By Dr. Denise Ferreira da Silva

Nov 15, 2016

Faculty and students at UBC’s Social Justice Institute are committed to continue to engage in research and teaching designed to contribute to refashioning existing and designing new critical tools that will help us to stop the unfolding of a future of colonial, racial, and sexual violence.

Again and again a question comes back to those of us committed to a vision for social justice that addresses colonial, racial, gender-sexual subjugation. Every time we go back to the tools available for critical thinking. Each time we demand that the state and other juridical structures (such as the UN) develop and implement protective (rights) and corrective measures (public policies) that will help to dismantle the structures of colonial and social subjugation and others designed to correct the effects of past subjugation. Behind these intellectual and political moves is a consistent trust that things will change, that it will be better.

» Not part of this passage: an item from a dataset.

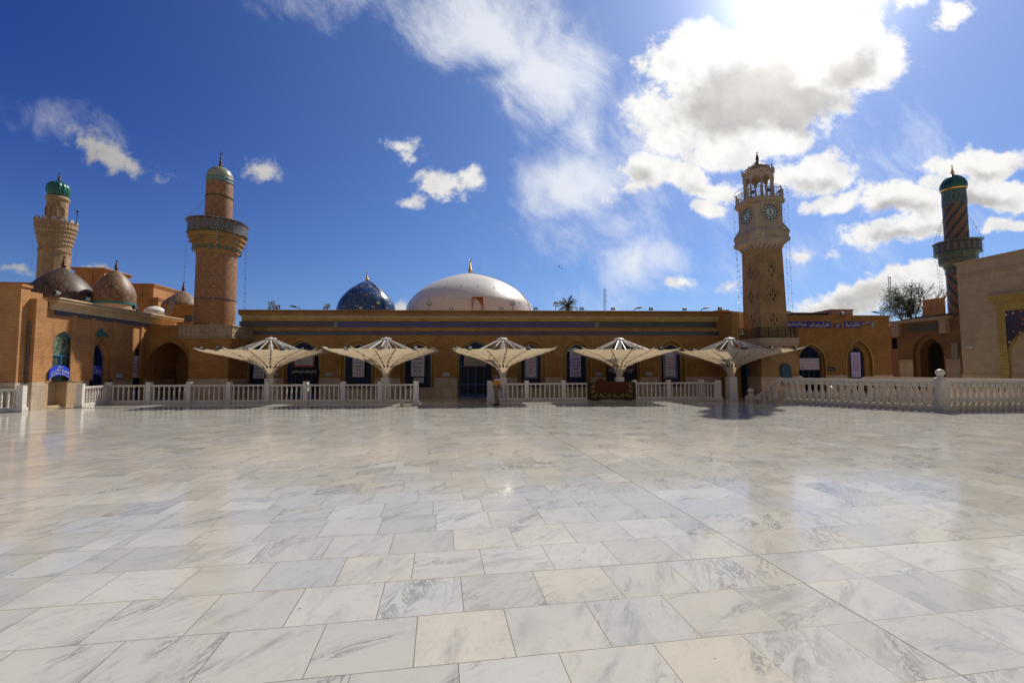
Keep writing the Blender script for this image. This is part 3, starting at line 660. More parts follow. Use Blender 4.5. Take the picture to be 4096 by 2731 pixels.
def frieze(parent, fr, px0, px1, zb, zt_, mtl, txt, reps, rows=1, off=.03, tmat=LILL, name='frieze', fade=.012):
    a, b_ = fr.u(px0), fr.u(px1); mb = MB(); mb.box(a, b_, -off, .02, zb, zt_); o = mb.build(name, mtl, parent); tb = MB(); L = (b_ - a - .2) / reps
    for q in range(reps):
        for r in range(rows):
            h = (zt_ - zb) * .92 / rows; zz = zb + (zt_ - zb) * .04 + h * r
            add_text(tb, txt[(q * rows + r) % len(txt)], a + .1 + q * L, a + .1 + (q + 1) * L - .02, zz, zz + h * .96, -off - .004, bold=fade)
    tb.build('calligraphy', tmat, o)
    return o
AY = ['الله لا إله إلا هو الحي القيوم لا تأخذه سنة ولا نوم له ما في السموات وما في الأرض', 'من ذا الذي يشفع عنده إلا بإذنه يعلم ما بين أيديهم وما خلفهم ولا يحيطون بشيء', 'بسم الله الرحمن الرحيم إنما يعمر مساجد الله من آمن بالله واليوم الآخر']
DL = simple("faded_letter_glaze", (.17, .155, .15), .5); DL2 = simple("lilac_letter_glaze", (.17, .15, .24), .5); DL3 = simple("slate_letter_glaze", (.13, .14, .12), .5); DL4 = simple("grey_letter_glaze", (.20, .21, .22), .5)
frieze(hall, FA, 952, 1331, zs['fr1b'], zs['fr1t'], T_BRN, AY, 3, 2, tmat=DL)
frieze(hall, FA, 1331.5, 1349, zs['fr1b'], zs['fr1t'], T_ACC, ['الله'], 1, tmat=DL, name='tile_accent')
frieze(hall, FA, 1349.5, 2380, zs['fr1b'], zs['fr1t'], T_VIO, AY, 5, 2, tmat=DL2)
frieze(hall, FA, 2380.5, 2400, zs['fr1b'], zs['fr1t'], T_ACC, ['الله'], 1, tmat=DL3, name='tile_accent')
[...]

Historical approaches of the right (Hegel) and the left (Marx) have identified America (the US) as the land of the future. Looking at developments in the past 40 years of so, it’s difficult to trust that actual social and global justice stand before us. Let’s look at what has unfolded in the US: beginning in the early 1980s, significant shifts have resulted in the end of the welfare state (Reagan, Bush, and Clinton), and in that the needs of the economy trumps those of persons (Obama) in the 2000s. After 9/11, the Bush administration led the building of a global security apparatus, targeting the ‘enemy of liberty’, prepared to crush any and all forms of protest. Last Tuesday (11/9) the presidential election results have unleashed white supremacy, homophobia, transphobia and all other means available for identifying ‘the enemy’ and authorizing people to take ‘it’ (make their lives better or “America great again”) into their own hands (Trump). What is to be done? The question has returned. No one has a monopoly of the answer.